Imagine Education, a New Mexico-based education software company, will be showing the documentary, titled "The Biggest Story Problem: Why America's Students are Failing at Math," at Alloy Studio in Friendship tonight, and the public is invited.
Scott Laidlaw, a New Mexico middle school teacher, developed the video game "Ko's Journey" two years ago after observing in his classes what international math test scores already show -- in fourth grade, U.S. score at the top in math.
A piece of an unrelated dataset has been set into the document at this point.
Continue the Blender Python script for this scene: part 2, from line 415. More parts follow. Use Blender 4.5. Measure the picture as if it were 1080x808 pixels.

By eighth grade, though, their scores are slightly below average.
Funded with a half-million dollar grant from Next Generation Learning Challenges -- a foundation whose supporters include Bill and Melinda Gates -- "Ko's Journey" incorporates the ancient approach of teaching through storytelling in a rite-of-passage journey, using live-action videos explaining how the math mastered in the game relates to real-life situations and standardized tests.
"Ko's Journey is the only math video game out there where problems are fully integrated into the context of a story," says Martha Reicks, a spokeswoman for Imagine Education.
The math in the video is aligned with Common Core State Standards, she added, and student progress and assessment are automated and accessed through a secure administrator dashboard.
So far, 80 schools and hundreds of homeschoolers have begun using the program, which was launched for the 2010-11 school year.